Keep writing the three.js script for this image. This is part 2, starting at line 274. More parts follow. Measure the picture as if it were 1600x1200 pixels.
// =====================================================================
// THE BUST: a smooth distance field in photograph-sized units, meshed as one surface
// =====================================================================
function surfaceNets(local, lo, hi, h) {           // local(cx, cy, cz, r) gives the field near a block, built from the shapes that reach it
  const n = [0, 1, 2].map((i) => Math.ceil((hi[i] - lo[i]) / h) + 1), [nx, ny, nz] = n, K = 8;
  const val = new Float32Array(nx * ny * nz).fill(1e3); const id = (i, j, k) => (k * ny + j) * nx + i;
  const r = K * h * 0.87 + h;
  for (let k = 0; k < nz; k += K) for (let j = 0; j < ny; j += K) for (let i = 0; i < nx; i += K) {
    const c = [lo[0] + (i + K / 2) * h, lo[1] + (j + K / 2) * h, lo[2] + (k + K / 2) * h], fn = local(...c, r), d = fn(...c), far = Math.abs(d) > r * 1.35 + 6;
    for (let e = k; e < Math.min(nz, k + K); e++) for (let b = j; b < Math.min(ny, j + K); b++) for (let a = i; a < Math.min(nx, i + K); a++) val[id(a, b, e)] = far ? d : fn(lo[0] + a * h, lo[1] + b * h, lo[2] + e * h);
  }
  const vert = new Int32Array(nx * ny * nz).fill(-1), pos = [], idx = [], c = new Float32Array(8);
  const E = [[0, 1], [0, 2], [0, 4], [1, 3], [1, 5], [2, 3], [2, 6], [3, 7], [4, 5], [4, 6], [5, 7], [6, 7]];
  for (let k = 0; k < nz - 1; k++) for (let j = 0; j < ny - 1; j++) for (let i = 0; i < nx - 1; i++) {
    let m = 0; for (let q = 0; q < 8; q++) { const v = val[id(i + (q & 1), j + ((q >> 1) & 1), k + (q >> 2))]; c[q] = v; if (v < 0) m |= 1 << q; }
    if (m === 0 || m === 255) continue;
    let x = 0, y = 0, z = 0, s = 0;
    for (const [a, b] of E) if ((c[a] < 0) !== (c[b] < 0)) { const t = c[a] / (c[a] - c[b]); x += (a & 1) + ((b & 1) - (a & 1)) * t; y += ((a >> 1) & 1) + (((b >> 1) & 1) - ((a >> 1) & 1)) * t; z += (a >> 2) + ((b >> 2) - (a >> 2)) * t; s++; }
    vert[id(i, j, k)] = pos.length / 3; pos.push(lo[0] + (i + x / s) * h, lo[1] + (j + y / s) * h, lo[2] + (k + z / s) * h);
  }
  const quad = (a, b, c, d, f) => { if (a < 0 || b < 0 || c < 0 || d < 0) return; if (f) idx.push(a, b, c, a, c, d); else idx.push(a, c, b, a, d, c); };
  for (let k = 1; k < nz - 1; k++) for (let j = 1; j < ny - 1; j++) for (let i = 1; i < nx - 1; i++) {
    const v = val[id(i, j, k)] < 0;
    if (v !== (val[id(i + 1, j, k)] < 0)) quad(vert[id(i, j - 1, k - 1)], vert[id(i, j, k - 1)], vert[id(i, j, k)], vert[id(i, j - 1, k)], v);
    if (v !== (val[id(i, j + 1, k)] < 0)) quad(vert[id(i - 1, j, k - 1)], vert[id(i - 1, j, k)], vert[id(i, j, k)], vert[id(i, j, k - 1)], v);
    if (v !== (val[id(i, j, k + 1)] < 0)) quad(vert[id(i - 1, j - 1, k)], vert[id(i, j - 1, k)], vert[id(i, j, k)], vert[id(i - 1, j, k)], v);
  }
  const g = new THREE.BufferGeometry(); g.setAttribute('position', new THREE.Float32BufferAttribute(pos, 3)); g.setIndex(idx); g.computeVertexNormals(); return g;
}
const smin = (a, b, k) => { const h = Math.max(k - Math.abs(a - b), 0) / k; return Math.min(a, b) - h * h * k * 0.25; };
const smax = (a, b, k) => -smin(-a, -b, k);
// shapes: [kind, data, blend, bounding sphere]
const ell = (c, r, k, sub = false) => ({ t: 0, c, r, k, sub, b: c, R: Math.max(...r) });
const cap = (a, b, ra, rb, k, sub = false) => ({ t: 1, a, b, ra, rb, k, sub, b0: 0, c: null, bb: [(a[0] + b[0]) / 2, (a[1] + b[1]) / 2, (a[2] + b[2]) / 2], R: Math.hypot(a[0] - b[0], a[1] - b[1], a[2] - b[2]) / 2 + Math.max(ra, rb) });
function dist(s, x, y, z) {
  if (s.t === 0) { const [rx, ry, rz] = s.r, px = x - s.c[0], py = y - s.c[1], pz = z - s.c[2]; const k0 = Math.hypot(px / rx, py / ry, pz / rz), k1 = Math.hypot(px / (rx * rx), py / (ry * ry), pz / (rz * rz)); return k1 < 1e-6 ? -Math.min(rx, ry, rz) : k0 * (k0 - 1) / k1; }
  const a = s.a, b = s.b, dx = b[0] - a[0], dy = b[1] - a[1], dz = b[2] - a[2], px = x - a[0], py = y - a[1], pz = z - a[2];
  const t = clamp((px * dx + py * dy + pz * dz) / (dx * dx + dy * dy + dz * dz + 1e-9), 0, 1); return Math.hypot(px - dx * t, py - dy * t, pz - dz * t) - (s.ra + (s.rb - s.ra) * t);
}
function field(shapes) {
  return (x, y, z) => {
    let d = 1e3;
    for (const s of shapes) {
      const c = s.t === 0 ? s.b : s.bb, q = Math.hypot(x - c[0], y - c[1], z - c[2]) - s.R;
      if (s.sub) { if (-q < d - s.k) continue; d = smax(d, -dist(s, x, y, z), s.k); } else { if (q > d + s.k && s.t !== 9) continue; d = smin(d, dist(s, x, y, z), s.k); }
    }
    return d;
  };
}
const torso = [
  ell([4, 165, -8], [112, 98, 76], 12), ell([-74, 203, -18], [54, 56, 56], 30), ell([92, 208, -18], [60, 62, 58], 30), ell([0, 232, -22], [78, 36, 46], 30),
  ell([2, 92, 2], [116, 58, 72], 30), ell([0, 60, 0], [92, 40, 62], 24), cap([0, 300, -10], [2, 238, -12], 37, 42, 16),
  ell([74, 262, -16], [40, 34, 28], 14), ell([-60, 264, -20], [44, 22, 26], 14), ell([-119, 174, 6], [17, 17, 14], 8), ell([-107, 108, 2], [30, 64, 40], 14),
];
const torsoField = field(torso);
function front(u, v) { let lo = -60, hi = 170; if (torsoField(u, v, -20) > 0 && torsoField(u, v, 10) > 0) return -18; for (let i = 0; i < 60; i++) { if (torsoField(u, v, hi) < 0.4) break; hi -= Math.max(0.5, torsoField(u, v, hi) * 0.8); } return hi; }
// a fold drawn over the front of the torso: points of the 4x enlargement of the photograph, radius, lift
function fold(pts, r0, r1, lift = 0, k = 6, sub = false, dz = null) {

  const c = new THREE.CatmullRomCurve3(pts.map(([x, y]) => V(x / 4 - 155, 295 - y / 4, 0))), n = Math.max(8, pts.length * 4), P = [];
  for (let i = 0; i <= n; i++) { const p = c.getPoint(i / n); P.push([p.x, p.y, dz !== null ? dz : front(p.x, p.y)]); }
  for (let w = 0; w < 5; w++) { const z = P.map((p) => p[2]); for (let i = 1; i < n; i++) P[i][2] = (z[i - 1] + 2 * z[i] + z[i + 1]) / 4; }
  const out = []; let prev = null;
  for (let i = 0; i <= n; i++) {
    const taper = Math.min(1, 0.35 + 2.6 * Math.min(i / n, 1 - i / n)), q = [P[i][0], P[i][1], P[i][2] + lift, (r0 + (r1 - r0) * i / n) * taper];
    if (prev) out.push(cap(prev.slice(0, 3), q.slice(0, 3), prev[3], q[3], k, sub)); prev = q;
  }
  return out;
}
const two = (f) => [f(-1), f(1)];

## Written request
Reproduce the full listing word for word.

## Complete answer
Keep writing the three.js script for this image. This is part 2, starting at line 274. More parts follow. Measure the picture as if it were 1600x1200 pixels.
// =====================================================================
// THE BUST: a smooth distance field in photograph-sized units, meshed as one surface
// =====================================================================
function surfaceNets(local, lo, hi, h) {           // local(cx, cy, cz, r) gives the field near a block, built from the shapes that reach it
  const n = [0, 1, 2].map((i) => Math.ceil((hi[i] - lo[i]) / h) + 1), [nx, ny, nz] = n, K = 8;
  const val = new Float32Array(nx * ny * nz).fill(1e3); const id = (i, j, k) => (k * ny + j) * nx + i;
  const r = K * h * 0.87 + h;
  for (let k = 0; k < nz; k += K) for (let j = 0; j < ny; j += K) for (let i = 0; i < nx; i += K) {
    const c = [lo[0] + (i + K / 2) * h, lo[1] + (j + K / 2) * h, lo[2] + (k + K / 2) * h], fn = local(...c, r), d = fn(...c), far = Math.abs(d) > r * 1.35 + 6;
    for (let e = k; e < Math.min(nz, k + K); e++) for (let b = j; b < Math.min(ny, j + K); b++) for (let a = i; a < Math.min(nx, i + K); a++) val[id(a, b, e)] = far ? d : fn(lo[0] + a * h, lo[1] + b * h, lo[2] + e * h);
  }
  const vert = new Int32Array(nx * ny * nz).fill(-1), pos = [], idx = [], c = new Float32Array(8);
  const E = [[0, 1], [0, 2], [0, 4], [1, 3], [1, 5], [2, 3], [2, 6], [3, 7], [4, 5], [4, 6], [5, 7], [6, 7]];
  for (let k = 0; k < nz - 1; k++) for (let j = 0; j < ny - 1; j++) for (let i = 0; i < nx - 1; i++) {
    let m = 0; for (let q = 0; q < 8; q++) { const v = val[id(i + (q & 1), j + ((q >> 1) & 1), k + (q >> 2))]; c[q] = v; if (v < 0) m |= 1 << q; }
    if (m === 0 || m === 255) continue;
    let x = 0, y = 0, z = 0, s = 0;
    for (const [a, b] of E) if ((c[a] < 0) !== (c[b] < 0)) { const t = c[a] / (c[a] - c[b]); x += (a & 1) + ((b & 1) - (a & 1)) * t; y += ((a >> 1) & 1) + (((b >> 1) & 1) - ((a >> 1) & 1)) * t; z += (a >> 2) + ((b >> 2) - (a >> 2)) * t; s++; }
    vert[id(i, j, k)] = pos.length / 3; pos.push(lo[0] + (i + x / s) * h, lo[1] + (j + y / s) * h, lo[2] + (k + z / s) * h);
  }
  const quad = (a, b, c, d, f) => { if (a < 0 || b < 0 || c < 0 || d < 0) return; if (f) idx.push(a, b, c, a, c, d); else idx.push(a, c, b, a, d, c); };
  for (let k = 1; k < nz - 1; k++) for (let j = 1; j < ny - 1; j++) for (let i = 1; i < nx - 1; i++) {
    const v = val[id(i, j, k)] < 0;
    if (v !== (val[id(i + 1, j, k)] < 0)) quad(vert[id(i, j - 1, k - 1)], vert[id(i, j, k - 1)], vert[id(i, j, k)], vert[id(i, j - 1, k)], v);
    if (v !== (val[id(i, j + 1, k)] < 0)) quad(vert[id(i - 1, j, k - 1)], vert[id(i - 1, j, k)], vert[id(i, j, k)], vert[id(i, j, k - 1)], v);
    if (v !== (val[id(i, j, k + 1)] < 0)) quad(vert[id(i - 1, j - 1, k)], vert[id(i, j - 1, k)], vert[id(i, j, k)], vert[id(i - 1, j, k)], v);
  }
  const g = new THREE.BufferGeometry(); g.setAttribute('position', new THREE.Float32BufferAttribute(pos, 3)); g.setIndex(idx); g.computeVertexNormals(); return g;
}
const smin = (a, b, k) => { const h = Math.max(k - Math.abs(a - b), 0) / k; return Math.min(a, b) - h * h * k * 0.25; };
const smax = (a, b, k) => -smin(-a, -b, k);
// shapes: [kind, data, blend, bounding sphere]
const ell = (c, r, k, sub = false) => ({ t: 0, c, r, k, sub, b: c, R: Math.max(...r) });
const cap = (a, b, ra, rb, k, sub = false) => ({ t: 1, a, b, ra, rb, k, sub, b0: 0, c: null, bb: [(a[0] + b[0]) / 2, (a[1] + b[1]) / 2, (a[2] + b[2]) / 2], R: Math.hypot(a[0] - b[0], a[1] - b[1], a[2] - b[2]) / 2 + Math.max(ra, rb) });
function dist(s, x, y, z) {
  if (s.t === 0) { const [rx, ry, rz] = s.r, px = x - s.c[0], py = y - s.c[1], pz = z - s.c[2]; const k0 = Math.hypot(px / rx, py / ry, pz / rz), k1 = Math.hypot(px / (rx * rx), py / (ry * ry), pz / (rz * rz)); return k1 < 1e-6 ? -Math.min(rx, ry, rz) : k0 * (k0 - 1) / k1; }
  const a = s.a, b = s.b, dx = b[0] - a[0], dy = b[1] - a[1], dz = b[2] - a[2], px = x - a[0], py = y - a[1], pz = z - a[2];
  const t = clamp((px * dx + py * dy + pz * dz) / (dx * dx + dy * dy + dz * dz + 1e-9), 0, 1); return Math.hypot(px - dx * t, py - dy * t, pz - dz * t) - (s.ra + (s.rb - s.ra) * t);
}
function field(shapes) {
  return (x, y, z) => {
    let d = 1e3;
    for (const s of shapes) {
      const c = s.t === 0 ? s.b : s.bb, q = Math.hypot(x - c[0], y - c[1], z - c[2]) - s.R;
      if (s.sub) { if (-q < d - s.k) continue; d = smax(d, -dist(s, x, y, z), s.k); } else { if (q > d + s.k && s.t !== 9) continue; d = smin(d, dist(s, x, y, z), s.k); }
    }
    return d;
  };
}
const torso = [
  ell([4, 165, -8], [112, 98, 76], 12), ell([-74, 203, -18], [54, 56, 56], 30), ell([92, 208, -18], [60, 62, 58], 30), ell([0, 232, -22], [78, 36, 46], 30),
  ell([2, 92, 2], [116, 58, 72], 30), ell([0, 60, 0], [92, 40, 62], 24), cap([0, 300, -10], [2, 238, -12], 37, 42, 16),
  ell([74, 262, -16], [40, 34, 28], 14), ell([-60, 264, -20], [44, 22, 26], 14), ell([-119, 174, 6], [17, 17, 14], 8), ell([-107, 108, 2], [30, 64, 40], 14),
];
const torsoField = field(torso);
function front(u, v) { let lo = -60, hi = 170; if (torsoField(u, v, -20) > 0 && torsoField(u, v, 10) > 0) return -18; for (let i = 0; i < 60; i++) { if (torsoField(u, v, hi) < 0.4) break; hi -= Math.max(0.5, torsoField(u, v, hi) * 0.8); } return hi; }
// a fold drawn over the front of the torso: points of the 4x enlargement of the photograph, radius, lift
function fold(pts, r0, r1, lift = 0, k = 6, sub = false, dz = null) {

  const c = new THREE.CatmullRomCurve3(pts.map(([x, y]) => V(x / 4 - 155, 295 - y / 4, 0))), n = Math.max(8, pts.length * 4), P = [];
  for (let i = 0; i <= n; i++) { const p = c.getPoint(i / n); P.push([p.x, p.y, dz !== null ? dz : front(p.x, p.y)]); }
  for (let w = 0; w < 5; w++) { const z = P.map((p) => p[2]); for (let i = 1; i < n; i++) P[i][2] = (z[i - 1] + 2 * z[i] + z[i + 1]) / 4; }
  const out = []; let prev = null;
  for (let i = 0; i <= n; i++) {
    const taper = Math.min(1, 0.35 + 2.6 * Math.min(i / n, 1 - i / n)), q = [P[i][0], P[i][1], P[i][2] + lift, (r0 + (r1 - r0) * i / n) * taper];
    if (prev) out.push(cap(prev.slice(0, 3), q.slice(0, 3), prev[3], q[3], k, sub)); prev = q;
  }
  return out;
}
const two = (f) => [f(-1), f(1)];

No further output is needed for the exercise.